Susan, I am right in the middle of turning away from my focus on the to do list. This was just what I needed to hear today. What an awesome confirmation to know I am on the right path. Thank you!

Susan Mazza   |   30 August 2013   |   Reply

Glad this was timely for you Tammy.

Sunrise Guided Visualizations   |   30 August 2013   |   Reply

It’s so hard to give myself “permission” to move through the day as I please!

Susan Mazza   |   30 August 2013   |   Reply

Thanks for your comment. I don’t think it’s about being a slave to your to do list vs. moving through the day as you please. In fact if you only do the latter you likely aren’t reliably making progress. Although when I am connected to my intention I find even the things I would rather not do but must are more satisfying because they contribute to progress.

Mike Henry Sr.   |   31 August 2013   |   Reply

Great post and wonderful connection. Micromanaging is a drag.

Mike…

Susan Mazza   |   02 September 2013   |   Reply

Thanks Mike! It most certainly is a drag – self inflicted or not!
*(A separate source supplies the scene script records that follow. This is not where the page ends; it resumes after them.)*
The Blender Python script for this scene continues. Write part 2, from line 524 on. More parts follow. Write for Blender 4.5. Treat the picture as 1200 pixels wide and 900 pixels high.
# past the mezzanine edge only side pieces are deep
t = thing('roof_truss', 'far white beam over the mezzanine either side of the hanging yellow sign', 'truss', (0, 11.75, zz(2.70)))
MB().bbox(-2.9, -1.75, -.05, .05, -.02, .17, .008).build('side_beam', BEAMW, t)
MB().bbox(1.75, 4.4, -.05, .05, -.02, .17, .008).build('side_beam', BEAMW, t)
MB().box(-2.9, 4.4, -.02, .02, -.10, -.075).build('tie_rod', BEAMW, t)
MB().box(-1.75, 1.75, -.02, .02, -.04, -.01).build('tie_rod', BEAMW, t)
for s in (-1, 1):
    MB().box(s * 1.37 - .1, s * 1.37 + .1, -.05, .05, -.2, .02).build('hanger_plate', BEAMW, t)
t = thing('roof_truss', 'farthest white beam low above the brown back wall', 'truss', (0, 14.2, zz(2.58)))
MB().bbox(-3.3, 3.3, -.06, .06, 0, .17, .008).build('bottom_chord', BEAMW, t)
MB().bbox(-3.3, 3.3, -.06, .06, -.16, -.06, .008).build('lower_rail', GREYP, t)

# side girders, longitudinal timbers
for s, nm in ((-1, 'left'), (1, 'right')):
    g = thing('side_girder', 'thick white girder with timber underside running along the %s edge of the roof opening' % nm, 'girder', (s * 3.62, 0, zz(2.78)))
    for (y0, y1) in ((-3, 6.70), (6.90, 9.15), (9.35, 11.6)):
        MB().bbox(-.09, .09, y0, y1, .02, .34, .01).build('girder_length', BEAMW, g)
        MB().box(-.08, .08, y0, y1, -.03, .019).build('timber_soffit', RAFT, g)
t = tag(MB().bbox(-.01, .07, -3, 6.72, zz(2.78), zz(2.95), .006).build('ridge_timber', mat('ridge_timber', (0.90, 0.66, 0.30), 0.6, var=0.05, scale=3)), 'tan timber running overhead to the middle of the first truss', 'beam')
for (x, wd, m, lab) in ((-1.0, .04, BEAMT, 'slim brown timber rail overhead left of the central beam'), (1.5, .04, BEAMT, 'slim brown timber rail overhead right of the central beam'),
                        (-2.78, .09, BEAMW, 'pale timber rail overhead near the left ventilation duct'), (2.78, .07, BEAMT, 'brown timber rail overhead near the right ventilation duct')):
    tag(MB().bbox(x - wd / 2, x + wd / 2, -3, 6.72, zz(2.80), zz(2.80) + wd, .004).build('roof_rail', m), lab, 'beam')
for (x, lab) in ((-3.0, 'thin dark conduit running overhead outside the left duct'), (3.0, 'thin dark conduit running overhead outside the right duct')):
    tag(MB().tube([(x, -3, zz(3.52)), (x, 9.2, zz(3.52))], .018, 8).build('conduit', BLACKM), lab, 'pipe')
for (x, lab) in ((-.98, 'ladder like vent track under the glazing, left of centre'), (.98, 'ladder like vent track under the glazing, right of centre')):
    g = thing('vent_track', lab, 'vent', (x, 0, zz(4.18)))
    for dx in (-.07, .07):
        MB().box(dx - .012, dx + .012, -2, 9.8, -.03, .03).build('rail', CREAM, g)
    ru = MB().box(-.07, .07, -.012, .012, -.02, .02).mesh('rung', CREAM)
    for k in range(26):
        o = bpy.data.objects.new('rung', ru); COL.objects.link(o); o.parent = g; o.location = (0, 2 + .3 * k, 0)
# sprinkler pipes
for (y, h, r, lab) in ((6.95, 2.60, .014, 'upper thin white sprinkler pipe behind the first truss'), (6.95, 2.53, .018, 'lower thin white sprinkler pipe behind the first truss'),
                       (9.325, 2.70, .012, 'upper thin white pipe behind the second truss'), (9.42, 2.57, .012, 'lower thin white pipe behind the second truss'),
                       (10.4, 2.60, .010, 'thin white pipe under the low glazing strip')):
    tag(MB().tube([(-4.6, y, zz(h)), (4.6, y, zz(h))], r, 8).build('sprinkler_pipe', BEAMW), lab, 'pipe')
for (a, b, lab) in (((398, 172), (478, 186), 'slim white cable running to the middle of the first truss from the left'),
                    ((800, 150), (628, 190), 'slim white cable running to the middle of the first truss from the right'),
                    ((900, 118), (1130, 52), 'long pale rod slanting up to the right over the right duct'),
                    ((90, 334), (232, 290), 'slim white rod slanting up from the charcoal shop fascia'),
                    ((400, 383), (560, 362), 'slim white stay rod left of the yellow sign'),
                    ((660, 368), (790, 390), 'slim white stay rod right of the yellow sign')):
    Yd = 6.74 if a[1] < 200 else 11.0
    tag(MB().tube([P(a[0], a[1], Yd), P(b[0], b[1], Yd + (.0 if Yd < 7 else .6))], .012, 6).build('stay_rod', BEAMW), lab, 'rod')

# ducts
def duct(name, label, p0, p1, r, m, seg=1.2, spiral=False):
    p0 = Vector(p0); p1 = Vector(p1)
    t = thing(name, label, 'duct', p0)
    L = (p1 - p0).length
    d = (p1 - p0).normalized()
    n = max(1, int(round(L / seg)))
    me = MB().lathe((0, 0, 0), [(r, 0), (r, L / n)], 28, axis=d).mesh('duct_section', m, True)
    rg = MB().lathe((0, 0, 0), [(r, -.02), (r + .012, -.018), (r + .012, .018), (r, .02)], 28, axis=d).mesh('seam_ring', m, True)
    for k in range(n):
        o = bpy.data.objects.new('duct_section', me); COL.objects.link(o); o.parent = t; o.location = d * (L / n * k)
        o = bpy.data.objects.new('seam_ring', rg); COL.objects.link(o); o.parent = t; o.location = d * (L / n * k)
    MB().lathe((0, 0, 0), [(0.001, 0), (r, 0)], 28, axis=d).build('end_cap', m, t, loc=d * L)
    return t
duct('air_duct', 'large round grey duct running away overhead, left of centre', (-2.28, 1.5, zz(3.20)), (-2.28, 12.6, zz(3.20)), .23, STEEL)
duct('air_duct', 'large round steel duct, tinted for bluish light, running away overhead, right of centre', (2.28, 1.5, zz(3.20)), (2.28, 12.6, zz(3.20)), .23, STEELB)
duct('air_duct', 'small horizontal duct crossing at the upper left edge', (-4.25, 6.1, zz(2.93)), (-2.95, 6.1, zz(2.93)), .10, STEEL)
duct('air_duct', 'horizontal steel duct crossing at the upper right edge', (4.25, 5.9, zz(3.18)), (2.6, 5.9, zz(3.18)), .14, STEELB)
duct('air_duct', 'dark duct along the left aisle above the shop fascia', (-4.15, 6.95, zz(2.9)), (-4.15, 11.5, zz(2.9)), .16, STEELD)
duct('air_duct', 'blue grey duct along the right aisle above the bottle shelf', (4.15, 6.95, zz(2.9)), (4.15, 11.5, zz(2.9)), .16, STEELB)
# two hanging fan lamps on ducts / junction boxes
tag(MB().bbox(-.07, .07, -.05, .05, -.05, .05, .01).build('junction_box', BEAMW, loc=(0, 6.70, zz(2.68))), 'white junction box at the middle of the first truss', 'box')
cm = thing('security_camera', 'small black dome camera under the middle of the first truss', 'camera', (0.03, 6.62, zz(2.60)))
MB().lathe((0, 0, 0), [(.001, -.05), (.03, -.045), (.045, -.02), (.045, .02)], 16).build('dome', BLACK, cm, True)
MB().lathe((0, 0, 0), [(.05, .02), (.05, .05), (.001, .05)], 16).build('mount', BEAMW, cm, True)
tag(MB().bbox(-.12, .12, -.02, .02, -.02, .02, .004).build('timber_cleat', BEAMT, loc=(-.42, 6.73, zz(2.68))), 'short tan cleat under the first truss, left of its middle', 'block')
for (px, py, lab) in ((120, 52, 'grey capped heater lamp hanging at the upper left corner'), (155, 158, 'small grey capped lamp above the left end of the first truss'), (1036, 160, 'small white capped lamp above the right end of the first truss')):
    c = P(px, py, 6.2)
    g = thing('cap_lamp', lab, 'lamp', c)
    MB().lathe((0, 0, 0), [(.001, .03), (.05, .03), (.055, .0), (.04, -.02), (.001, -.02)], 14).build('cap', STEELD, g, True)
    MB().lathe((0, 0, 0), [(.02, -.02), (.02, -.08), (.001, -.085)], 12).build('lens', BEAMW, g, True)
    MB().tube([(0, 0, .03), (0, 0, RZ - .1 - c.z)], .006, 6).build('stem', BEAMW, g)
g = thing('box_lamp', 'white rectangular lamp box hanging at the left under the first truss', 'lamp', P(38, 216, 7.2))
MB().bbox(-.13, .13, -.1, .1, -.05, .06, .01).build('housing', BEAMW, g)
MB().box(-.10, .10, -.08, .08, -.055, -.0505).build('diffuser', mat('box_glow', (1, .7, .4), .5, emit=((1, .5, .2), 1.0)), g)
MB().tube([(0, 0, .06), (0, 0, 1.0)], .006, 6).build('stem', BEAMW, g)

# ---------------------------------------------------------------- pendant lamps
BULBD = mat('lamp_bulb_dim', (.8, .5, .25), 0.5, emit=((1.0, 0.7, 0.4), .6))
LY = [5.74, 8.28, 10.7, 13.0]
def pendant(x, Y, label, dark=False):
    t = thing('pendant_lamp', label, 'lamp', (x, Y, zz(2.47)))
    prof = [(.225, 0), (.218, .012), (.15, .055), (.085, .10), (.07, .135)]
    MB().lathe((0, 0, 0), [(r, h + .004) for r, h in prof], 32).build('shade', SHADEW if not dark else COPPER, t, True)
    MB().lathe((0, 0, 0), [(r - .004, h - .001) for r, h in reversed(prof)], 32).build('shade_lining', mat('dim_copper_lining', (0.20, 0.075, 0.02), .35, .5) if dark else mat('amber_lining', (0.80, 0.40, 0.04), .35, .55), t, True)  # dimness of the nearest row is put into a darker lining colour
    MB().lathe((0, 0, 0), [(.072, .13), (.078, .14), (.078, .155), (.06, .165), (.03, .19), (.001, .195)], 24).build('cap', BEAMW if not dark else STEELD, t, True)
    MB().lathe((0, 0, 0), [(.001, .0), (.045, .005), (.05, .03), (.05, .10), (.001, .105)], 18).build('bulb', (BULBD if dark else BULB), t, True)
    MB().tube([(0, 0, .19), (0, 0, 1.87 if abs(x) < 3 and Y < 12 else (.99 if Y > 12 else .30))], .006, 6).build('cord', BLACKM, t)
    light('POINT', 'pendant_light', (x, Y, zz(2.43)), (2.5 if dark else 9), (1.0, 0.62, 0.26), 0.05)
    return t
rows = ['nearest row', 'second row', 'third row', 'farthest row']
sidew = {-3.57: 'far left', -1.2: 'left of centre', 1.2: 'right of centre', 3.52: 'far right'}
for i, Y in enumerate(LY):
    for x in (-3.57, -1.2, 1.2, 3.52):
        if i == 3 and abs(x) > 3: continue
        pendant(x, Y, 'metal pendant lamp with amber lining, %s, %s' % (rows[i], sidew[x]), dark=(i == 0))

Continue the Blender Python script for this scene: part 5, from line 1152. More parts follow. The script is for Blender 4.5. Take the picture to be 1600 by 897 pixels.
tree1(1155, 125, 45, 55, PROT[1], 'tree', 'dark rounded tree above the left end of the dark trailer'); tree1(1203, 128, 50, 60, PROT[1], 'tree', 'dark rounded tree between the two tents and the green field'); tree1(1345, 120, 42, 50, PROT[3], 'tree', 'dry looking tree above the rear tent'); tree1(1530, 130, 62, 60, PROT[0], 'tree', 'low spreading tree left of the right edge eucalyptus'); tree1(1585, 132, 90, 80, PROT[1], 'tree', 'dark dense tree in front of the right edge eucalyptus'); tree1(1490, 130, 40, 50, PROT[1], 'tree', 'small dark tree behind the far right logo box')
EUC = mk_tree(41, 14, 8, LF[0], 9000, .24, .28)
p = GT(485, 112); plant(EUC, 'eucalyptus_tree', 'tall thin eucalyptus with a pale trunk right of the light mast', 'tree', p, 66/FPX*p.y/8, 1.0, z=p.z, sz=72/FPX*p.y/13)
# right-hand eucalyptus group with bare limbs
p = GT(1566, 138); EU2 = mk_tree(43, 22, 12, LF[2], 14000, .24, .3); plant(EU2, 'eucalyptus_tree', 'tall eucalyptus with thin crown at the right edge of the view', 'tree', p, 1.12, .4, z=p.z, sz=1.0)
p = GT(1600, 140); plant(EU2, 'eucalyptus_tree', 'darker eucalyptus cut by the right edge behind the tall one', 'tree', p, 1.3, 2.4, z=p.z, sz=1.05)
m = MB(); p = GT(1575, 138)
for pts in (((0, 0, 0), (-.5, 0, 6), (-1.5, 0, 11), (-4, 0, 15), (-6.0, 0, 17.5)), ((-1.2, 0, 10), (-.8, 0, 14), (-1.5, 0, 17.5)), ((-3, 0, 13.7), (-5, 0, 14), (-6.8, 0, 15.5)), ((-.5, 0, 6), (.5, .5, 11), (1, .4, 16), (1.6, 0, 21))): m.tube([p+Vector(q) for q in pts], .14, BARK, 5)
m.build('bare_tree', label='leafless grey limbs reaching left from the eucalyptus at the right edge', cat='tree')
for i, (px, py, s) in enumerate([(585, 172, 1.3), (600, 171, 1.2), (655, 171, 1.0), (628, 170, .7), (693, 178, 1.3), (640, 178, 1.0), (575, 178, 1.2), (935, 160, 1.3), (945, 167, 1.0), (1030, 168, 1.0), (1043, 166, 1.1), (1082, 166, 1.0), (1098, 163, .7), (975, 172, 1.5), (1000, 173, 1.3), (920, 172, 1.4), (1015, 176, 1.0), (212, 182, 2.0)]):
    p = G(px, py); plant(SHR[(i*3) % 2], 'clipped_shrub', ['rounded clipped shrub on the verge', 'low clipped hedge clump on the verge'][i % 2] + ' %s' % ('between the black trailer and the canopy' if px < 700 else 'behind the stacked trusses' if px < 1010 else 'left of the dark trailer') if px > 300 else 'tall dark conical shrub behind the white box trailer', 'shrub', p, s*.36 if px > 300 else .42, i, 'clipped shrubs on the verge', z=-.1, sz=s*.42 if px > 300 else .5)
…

LaRae Quy   |   31 August 2013   |   Reply

You bring up a real problem for most of us…we get so caught up in the activities that we forget the reason we’re doing it in the first place! Tunnel vision can ruin our health as well as our careers if we become obsessed with the activities…for me, it did take a health crisis to remind me of all things important in my life, and then prioritize them. I still do this: on a weekly basis I prioritize what needs to be done, and then re-evaluate as the day moves on. For this reason, I keep my list of tasks on a paper in front of me, and when I’m done, or overwhelmed, I start crossing items off the list.

Susan Mazza   |   03 September 2013   |   Reply

Yes LaRae, it can certainly take a toll on your health. Unfortunately it isn’t until we become debilitated or face a life threatening illness that many hear the wake up call. Our culture seems to reward a frenetic pace as somehow heroic. Thank you for sharing your experience and wisdom.